Paso Del Cedral – named after the Mayan settlement inland from Cedral Beach. The depths of this site are 30 feet to 60 feet at this wall, and currents range from Moderate to strong. There are incredible swim-throughs with coral mounds and lot of overhangs that are the favorite spot for the Juvenile Spotted Drum. Barracuda, Green Moray eels and large grouper are commonly seen in the area.

La Francesa – this is a shallow dive site and commonly has Pipe fish, Splendid Toadfish and Nurse Sharks, Eagle Rays and Sting Rays. The currents can be strong, but most of the time they are moderate. The Corals range from Cup, and Flower coral to huge colonies.

Palancar Gardens – is the most northern reef of the Palancar Dive sites. This wall dive is ideal for first time wall divers. The channels and breaks provide a lot of different approaches to dive this site. The depth ranges from 50 feet to 70 feet. This provides a barrier between the coral and the edge of the Deep blue. The varieties of marine life include Midnight Parrot fish, butterfly fish, and French Angel fish.

Palancar Horseshoe – got its name from the shape of the natural U- shaped coral. The dive site is at approximately 80 feet to 90 feet. The marine life that lives in the area includes Blue Tangs, Parrot Fish, and many other reef fish. There are an abundance of swim- throughs and tunnels to explore.

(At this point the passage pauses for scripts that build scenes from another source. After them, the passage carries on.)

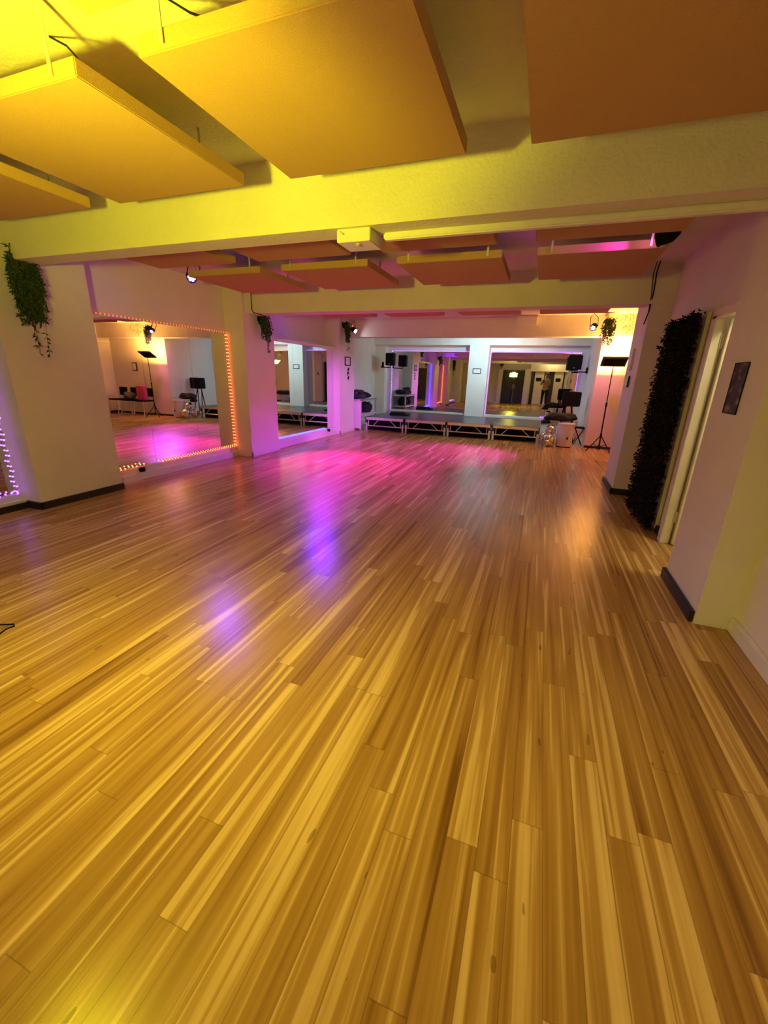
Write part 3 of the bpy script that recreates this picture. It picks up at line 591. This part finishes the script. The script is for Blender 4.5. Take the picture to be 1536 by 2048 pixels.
# small bright fitting on the side of the second right pier
t = thing('wall_light', 'slim pale wall fitting on the far edge of the second right pier', 'wall light', (1.01, 6.2, 1.48))
MB(t.location).box((0.985, 6.17, 1.50), (1.01, 6.25, 1.76), 0.006).build('cover', TRIMW, t); MB(t.location).box((0.99, 6.15, 1.30), (1.01, 6.28, 1.44), 0.006).build('bracket_box', BLACKG, t)

# ---------------------------------------------------------------- par lights
def par(loc, aim, label, gm, anchor, r=0.055, red=False):
    loc = Vector(loc); d_ = (Vector(aim)-loc).normalized(); t = thing('par_light', label, 'stage light', loc)
    MB(loc).lathe(loc-d_*0.12, ((0.025, 0), (0.04, 0.02), (r, 0.05), (r, 0.125), (r+0.004, 0.13), (r+0.004, 0.14), (r-0.006, 0.14), (r-0.008, 0.12)), 22, d_).build('housing', BLACK, t)
    a_ = d_.orthogonal().normalized(); b_ = d_.cross(a_); m = MB(loc)
    for k in range(6):
        an = k*math.pi/3; c_ = loc+d_*0.012+(a_*math.cos(an)+b_*math.sin(an))*r*0.55; m.lathe(c_, ((r*0.22, 0), (r*0.24, 0.006), (r*0.1, 0.012)), 10, d_)
    m.lathe(loc+d_*0.012, ((r*0.22, 0), (r*0.24, 0.006), (r*0.1, 0.012)), 10, d_); m.build('lenses', gm, t)
    s1 = Vector((-d_.y, d_.x, 0)).normalized(); A = Vector(anchor)
    MB(loc).tube([loc-d_*0.05+s1*(r+0.01), loc-d_*0.05+s1*(r+0.012)+(A-loc)*0.6, A, loc-d_*0.05-s1*(r+0.012)+(A-loc)*0.6, loc-d_*0.05-s1*(r+0.01)], 0.006, 6).build('yoke', BLACK, t)
    if red:
        MB(loc).ball(loc-d_*0.09+Vector((0, 0, r+0.004)), 0.012, seg=8).build('indicator', REDL, t)
    return t
p1 = par((-4.10, 4.40, 2.40), (-1.6, 1.0, 0.6), 'violet-white spotlight hanging below the ceiling above the big left mirror', G_WHITE, (-4.12, 4.5, ZC))
add_light('violet_spot', 'SPOT', (-4.08, 4.37, 2.35), (-1.6, 1.7, 0), P_VIOLET, (0.18, 0.01, 1.0), p1, 0.05, 70)
p5 = par((-4.22, 7.65, 2.50), (-1.7, 3.0, 0.0), 'violet spotlight behind the second beam above the blue-lit mirror', G_WHITE, (-4.24, 7.75, ZC))
add_light('violet_spot', 'SPOT', (-4.19, 7.59, 2.47), (-1.8, 3.6, 0), P_VIOLET2, (0.20, 0.01, 1.0), p5, 0.05, 75)
add_light('pool_spot', 'SPOT', (-4.17, 7.57, 2.46), (-2.8, 5.9, 0), P_POOL, (0.66, 0.01, 0.85), p5, 0.05, 50, 1.0)
p2 = par((-4.16, 9.3, 2.30), (-1.9, 8.6, 1.0), 'cool white spotlight beside the dark plant on the third left pier', G_COOL, (-4.22, 9.4, 2.52), red=True)
add_light('white_spot', 'SPOT', (-4.06, 9.26, 2.26), (-1.9, 8.6, 1.0), P_WHITE, (0.8, 0.92, 1.0), p2, 0.05, 75)
p6 = par((-1.27, 10.42, 2.38), (-1.5, 12.0, 1.5), 'cool white spotlight hidden behind the third beam facing the centre pillar', G_STAGE, (-1.27, 10.36, ZC), r=0.07)
add_light('stage_spot', 'SPOT', (-1.28, 10.46, 2.35), (-1.9, 12.0, 1.5), P_STAGE, (0.30, 0.80, 1.0), p6, 0.06, 125, 0.7)
p3 = par((0.74, 9.25, 2.32), (0.2, 7.6, 1.2), 'pink-white spotlight under the third beam near the amber floodlight', G_PINK, (0.72, 9.36, ZC), red=True)
add_light('pink_spot', 'SPOT', (0.70, 9.2, 2.28), (-1.9, 7.6, 0), P_PINK, (0.52, 0.02, 1.0), p3, 0.05, 52, 1.0)
add_light('pink_wash', 'SPOT', (0.76, 9.2, 2.27), (1.35, 9.87, 1.1), P_REDWASH, (1.0, 0.12, 0.55), p3, 0.05, 95, 1.0)
p4 = par((0.66, 3.95, 2.37), (-0.9, 4.75, 2.1), 'black spotlight under the ceiling at right throwing magenta onto a panel', G_PINK, (0.72, 3.95, ZC), r=0.06)
add_light('magenta_spot', 'SPOT', (0.53, 4.0, 2.28), (-4.3, 8.9, 0.4), P_MAGENTA, (0.72, 0.12, 0.95), p4, 0.04, 26, 0.9)
add_light('panel_glow', 'SPOT', (0.575, 3.96, 2.355), (0.2, 4.11, 2.36), 14, (0.75, 0.03, 1.0), p4, 0.03, 70, 1.0)

# added warm fill lamps behind the camera, shaped as round ceiling fittings
for (lx, ly, pw, lb) in ((0.35, -1.25, P_FILL, 'added round warm white fill light before the rear doors'), (-0.4, 0.02, P_FILL*0.15, 'added small round fill light just behind the rear beam')):
    t = thing('ceiling_light', lb, 'ceiling light', (lx, ly, 2.5)); MB(t.location).lathe((lx, ly, 2.53), ((0.13, 0), (0.14, 0.02), (0.14, 0.05)), 24).build('rim', TRIMW, t)
    MB(t.location).lathe((lx, ly, 2.52), ((0.11, 0), (0.12, 0.012)), 24).build('diffuser', glow('fill_diffuser', (1, 0.75, 0.45), 4), t)
    add_light('unseen_light', 'POINT', (lx, ly, 2.42), (lx, ly, 0), pw, (1.0, 0.78, 0.33), t, 0.1)

t = thing('ceiling_light', 'round warm ceiling light in the side room behind the open cream door', 'ceiling light', (1.85, 3.2, 2.5)); MB(t.location).lathe((1.85, 3.2, 2.53), ((0.13, 0), (0.14, 0.02), (0.14, 0.05)), 24).build('rim', TRIMW, t)
MB(t.location).lathe((1.85, 3.2, 2.52), ((0.11, 0), (0.12, 0.012)), 24).build('diffuser', glow('side_diffuser', (1, 0.85, 0.55), 4), t)
add_light('unseen_light', 'POINT', (1.85, 3.2, 2.40), (1.85, 3.2, 0), P_SIDE, (1.0, 0.86, 0.50), t, 0.1)
# ---------------------------------------------------------------- alcove chairs (seen in the mirrors)
def chair(loc, rz, label):
    t = thing('stacking_chair', label, 'chair', loc, 'chairs along the alcove wall'); t.rotation_euler = (0, 0, rz); o = (0, 0, 0)
    MB(o).box((-0.21, -0.2, 0.42), (0.21, 0.2, 0.46), 0.012).build('seat', BLACK, t); MB(o).box((-0.2, 0.18, 0.55), (0.2, 0.21, 0.80), 0.012).build('backrest', BLACK, t)
    for (sx, sy) in ((-1, -1), (1, -1)): MB(o).cyl((sx*0.19, sy*0.18, 0.43), (sx*0.21, sy*0.21, 0), 0.011, n=8).build('leg', STEEL, t)
    for sx in (-1, 1): MB(o).tube([(sx*0.2, 0.19, 0.8), (sx*0.2, 0.19, 0.44), (sx*0.21, 0.23, 0)], 0.011).build('leg', STEEL, t)
    return t
chair((1.72, 9.5, 0), 0, 'black stacking chair under the pink cloth, nearest the amber floodlight')
chair((2.22, 9.5, 0), 0, 'black stacking chair in the middle of the alcove row')
chair((2.72, 9.5, 0), 0.1, 'black stacking chair at the far end of the alcove row')
c = (1.72, 9.5, 0.462); t = thing('gift_bag', 'bright pink bag standing on the chair nearest the amber floodlight', 'bag', c)
MB(c).box((1.57, 9.42, 0.463), (1.87, 9.56, 0.86), 0.012).build('body', PINKC, t); MB(c).tube([(1.65, 9.49, 0.85), (1.67, 9.49, 0.92), (1.77, 9.49, 0.92), (1.79, 9.49, 0.85)], 0.005).build('handles', PINKC, t)
tag(MB((2.22, 9.5, 0.46)).blob((2.22, 9.48, 0.56), (0.18, 0.17, 0.12), 51, 0.3).build('garment', CLOTHGR, smooth=True), 'grey jacket bundled on the middle alcove chair', 'clothing')
tag(MB((1.2, 6.8, 2.1)).box((3.1, 6.6, 2.05), (3.2, 9.8, 2.13)).build('pipe_boxing', WALL), 'pale boxed-in pipe along the alcove side wall', 'pipe')

# ---------------------------------------------------------------- the photographer, seen in the far mirror
def skin(name, verts, edges, radii, m, parent, sub=2, root=0):
    me = bpy.data.meshes.new(name); me.from_pydata(verts, edges, []); me.materials.append(m); o = bpy.data.objects.new(name, me); C.objects.link(o); o.parent = parent
    sk = o.modifiers.new('skin', 'SKIN'); sk.use_smooth_shade = True
    for i, r_ in enumerate(radii):
        me.skin_vertices[0].data[i].radius = r_ if isinstance(r_, tuple) else (r_, r_)
    me.skin_vertices[0].data[root].use_root = True
    sb = o.modifiers.new('sub', 'SUBSURF'); sb.levels = sub; sb.render_levels = sub
    return o
pp = thing('person', 'person in mustard top and dark trousers holding up a phone, seen in the stage mirror', 'person', (0.14, -0.40, 0)); pp.rotation_euler = (0, 0, YAW)
V = []; E = []; RR = []
def add(p, r_, par_=None):
    V.append(p); RR.append(r_); 
    if par_ is not None: E.append((par_, len(V)-1))
    return len(V)-1
pel = add((0, 0, 0.93), (0.155, 0.105)); wa = add((0, 0, 1.06), (0.125, 0.09), pel); ch = add((0, 0, 1.24), (0.15, 0.10), wa); sh = add((0, -0.01, 1.37), (0.12, 0.08), ch)
nk = add((0, 0.0, 1.45), 0.05, sh); n2_ = add((0, 0.01, 1.50), 0.05, nk); hd1 = add((0, 0.02, 1.57), (0.065, 0.08), n2_); hd2 = add((0, 0.01, 1.65), (0.07, 0.09), hd1); hd3 = add((0, 0.0, 1.70), (0.05, 0.06), hd2)
for sx in (-1, 1):
    hp = add((sx*0.09, 0, 0.86), 0.085, pel); kn = add((sx*0.11, 0.01+0.02*sx, 0.48), 0.055, hp); an = add((sx*0.12, -0.02, 0.09), 0.036, kn); 
    to = add((sx*0.13, 0.10, 0.035), (0.04, 0.028), an); t2 = add((sx*0.135, 0.17, 0.03), (0.035, 0.022), to)
    so = add((sx*0.17, -0.01, 1.36), 0.052, sh); el = add((sx*0.23, 0.08, 1.13), 0.038, so); wr = add((sx*0.085, 0.33, 1.27), 0.025, el); pm = add((sx*0.075, 0.372, 1.31), (0.03, 0.016), wr)
body = skin('body', V, E, RR, SKIN, pp)
# fingers: short skinned chains rooted inside the palm, curled round the phone edge
for sx in (-1, 1):
    for k, ln in enumerate((0.9, 1.0, 0.95, 0.75)):
        z = 1.345-0.021*k; p0 = (sx*0.072, 0.372, z-0.015); p1_ = (sx*0.064, 0.366+0.0, z); p2_ = (sx*(0.055), 0.366-0.002, z+0.004); p3_ = (sx*(0.055-0.022*ln), 0.364, z+0.006)
        skin('finger', [p0, p1_, p2_, p3_], [(0, 1), (1, 2), (2, 3)], [0.010, 0.009, 0.0085, 0.0075], SKIN, body, 1)
    skin('thumb', [(sx*0.082, 0.355, 1.29), (sx*0.066, 0.350, 1.315), (sx*0.048, 0.352, 1.335)], [(0, 1), (1, 2)], [0.012, 0.010, 0.009], SKIN, body, 1)
V = [(0, 0, 0.88), (0, 0, 1.06), (0, 0, 1.24), (0, -0.01, 1.38)]; E = [(0, 1), (1, 2), (2, 3)]; RR = [(0.17, 0.12), (0.145, 0.105), (0.165, 0.115), (0.12, 0.085)]
for sx in (-1, 1):
    n0 = len(V); V += [(sx*0.17, -0.01, 1.36), (sx*0.23, 0.08, 1.13), (sx*0.12, 0.27, 1.235)]; E += [(3, n0), (n0, n0+1), (n0+1, n0+2)]; RR += [0.064, 0.05, 0.036]
skin('sweater', V, E, RR, SHIRT, pp)
V = [(0, 0, 0.94)]; E = []; RR = [(0.162, 0.112)]
for sx in (-1, 1):
    n0 = len(V); V += [(sx*0.09, 0, 0.84), (sx*0.11, 0.01+0.02*sx, 0.48), (sx*0.12, -0.02, 0.10)]; E += [(0, n0), (n0, n0+1), (n0+1, n0+2)]; RR += [0.098, 0.07, 0.055]
skin('trousers', V, E, RR, TROUS, pp)
MB((0, 0, 0)).ball((0, -0.025, 1.655), 0.1, (0.92, 1.02, 1.0), 20).ball((0, -0.075, 1.56), 0.08, (1.0, 0.6, 1.5), 16).build('hair', HAIR, pp, smooth=True)
fc = MB((0, 0, 0)).ball((0, 0.105, 1.60), 0.014, (0.8, 1.1, 1.4), 10)
for sx in (-1, 1): fc.ball((sx*0.082, 0.01, 1.61), 0.024, (0.4, 0.8, 1.2), 10)
fc.build('nose_and_ears', SKIN, pp, smooth=True)
ey = MB((0, 0, 0))
for sx in (-1, 1): ey.ball((sx*0.03, 0.088, 1.63), 0.011, (1.2, 0.6, 0.7), 10)
ey.build('eyes', BLACKG, pp); MB((0, 0, 0)).ball((0, 0.093, 1.555), 0.02, (1.2, 0.5, 0.3), 10).build('mouth', PINKC, pp)
for sx in (-1, 1): MB((0, 0, 0)).box((sx*0.13-0.045, -0.06, 0.0), (sx*0.13+0.045, 0.2, 0.065), 0.02).build('shoe', SHOE, pp)
# phone just behind the camera's viewpoint
pc = Vector((0, 0, 1.35)) - fw*0.018 - u2*0.055
t = thing('phone', 'dark phone held up in both hands by the person', 'phone', pc)
MB(pc).obox(pc, (r2, u2, fw), (0.037, 0.078, 0.004), 0.003).build('case', BLACKG, t); MB(pc).obox(pc-fw*0.0045, (r2, u2, fw), (0.034, 0.074, 0.0006)).build('screen', glow('phone_screen', (0.8, 0.85, 1.0), 1.0), t)
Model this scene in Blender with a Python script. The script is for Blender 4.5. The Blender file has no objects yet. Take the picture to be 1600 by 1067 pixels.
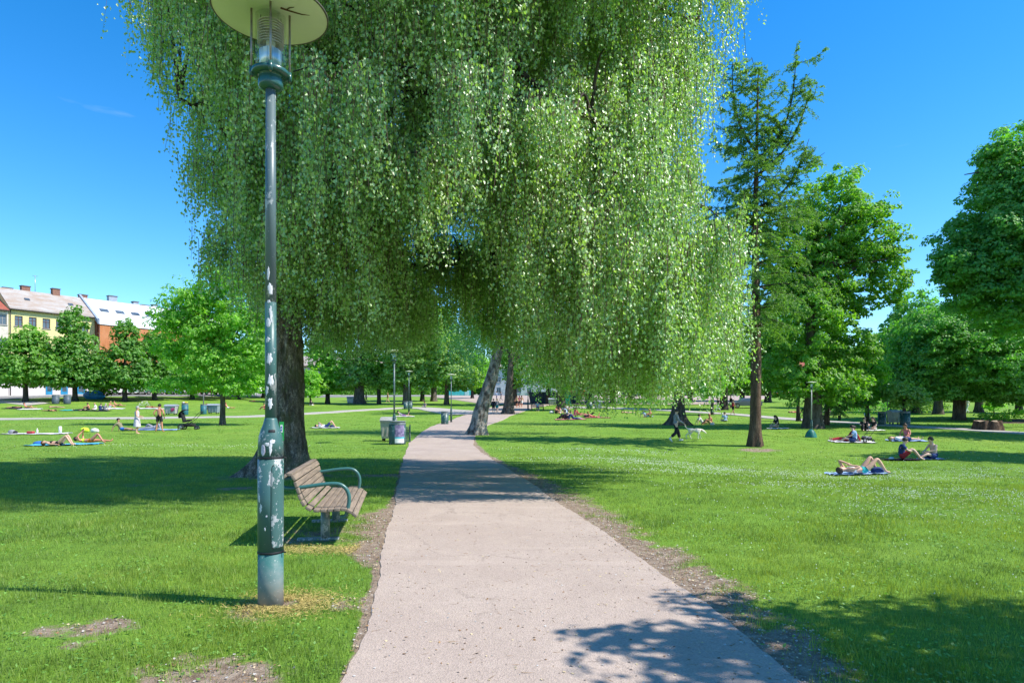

Palancar Caves – this dive site is located between Palancar Bricks and Palancar Horseshoe. The pinnacles have grown to form tunnels and coral caverns the light beams through so that it is a well-lit enough to navigate the awesome site. This site is approximately 80 feet to 90 feet. Turtles are a common sight in this area as well as Eagle Rays and Nurse Sharks.

Palancar Bricks
– is the most southern point in the four Palancar dive sites. The name of the site comes from the barge that spilled red brick cargo when it was capsized in the 1950’s. This dive site is approximately 100 feet in depth. The life that inhabits this are includes Juvenile Spanish Hogfish, Hawksbill Turtles, and large Groupers.

Colombia Deep – is a dive site with unpredictable currents and depths well in to the 100 foot range. This site has many swim-throughs. There are many sightings of passing Pelagics, Stingrays and Sea Turtles in the Deep Blue. This site is loaded with soft corals, Sponges and has lots of color.

Colombia Shallow – this dive site is located in the turquoise blue water opposite Colombia Lagoon. The depth of this site is at approximately 30 feet. the reef life includes schools of Snappers and most species of tropical fish found in Cozumel.

Punta Sur – is also known as Devil’s Throat, because of the popular swim-through that is lined with red sponges. It is from 80 feet and at a 45 degree angle. The exit of this spectacular feature is at 130 feet into the Deep Blue. Once you exit the swim-through you enter a “Chamber” known as Little Cathedral where the light hits a cross shaped sponge. The most common marine life at this site is the Southern Stingrays.

Punta Sur Cathedral – this dive site is at approximately 70 feet to 100 feet. You reach a cavern with vaulted ceilings that sunlight beam down through the cracks with a bright blue opening that lead you out of the cavern. The common sightings here are Eagle Rays, Turtles, and Nurse Sharks.

Chaun-Chacaab – this site is rarely visited because it is remote and unpredictable currents. The maximum depth for this site is 80 feet. The reef life includes Sea Fans, Bermuda Chubs, Snapper and Hawksbill Turtles. On the sandy bottom of this site you could see Southern Sting Rays as well as Sea Stars.